The company states that on release the game was one of the top five best-selling games in the countries in which it is distributed. However, the 4k reviews on Steam are mostly negative and the game downloads are on a path that will make profitability difficult having incurred €30 million in its development.
Management
Lack of cost conscious development: Development cost for games have been increasing over the years without a clear transposition into the quality of published games. In the annual report of 2020 they stated that “development costs would reach around €60 million a year” however in the latest annual report they expect development expenses to stabilise at around €75 million.
Lack of transparency: The company does not provide clarity on the strategy as it does not celebrate earnings calls with investors or communicate clear plans for the future. The company only reports a simplified income statement quarterly which does not allow for a correct interpretation of the evolution of the business.
Forecasts: management stopped giving guidance in its latest annual report. Past guidance was aspirational at least the Group was anticipating €300 and €400 million in sales for 2022 and 2023 respectively. The revenue for the first half in 2024 was €77 million.
Dilution agreement with BigBen: the company has an issuance agreement with the parent BigBen Interactive. This agreement gives preference to BigBen as a buyer for 60% of all stock issuances that Nacon puts in the market.
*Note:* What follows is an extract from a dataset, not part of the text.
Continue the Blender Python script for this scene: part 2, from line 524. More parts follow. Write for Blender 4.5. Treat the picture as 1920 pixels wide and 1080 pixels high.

Effectively this allows BigBen to maintain its ownership stake in Nacon which may have incentivized the aggressive issuance and growth strategy.
Conclusion
We view Nacon as a complex company facing significant financial challenges in the short term. Addressing these issues in the long term will require a shift in strategy, a clearer focus, and improved financial planning.
We expect Nacon to require further dilution in 2025 to avoid going into default with his debtors. We believe the likelihood of the company publishing a hit game and being able to turn around its revenues is quite low given its track record.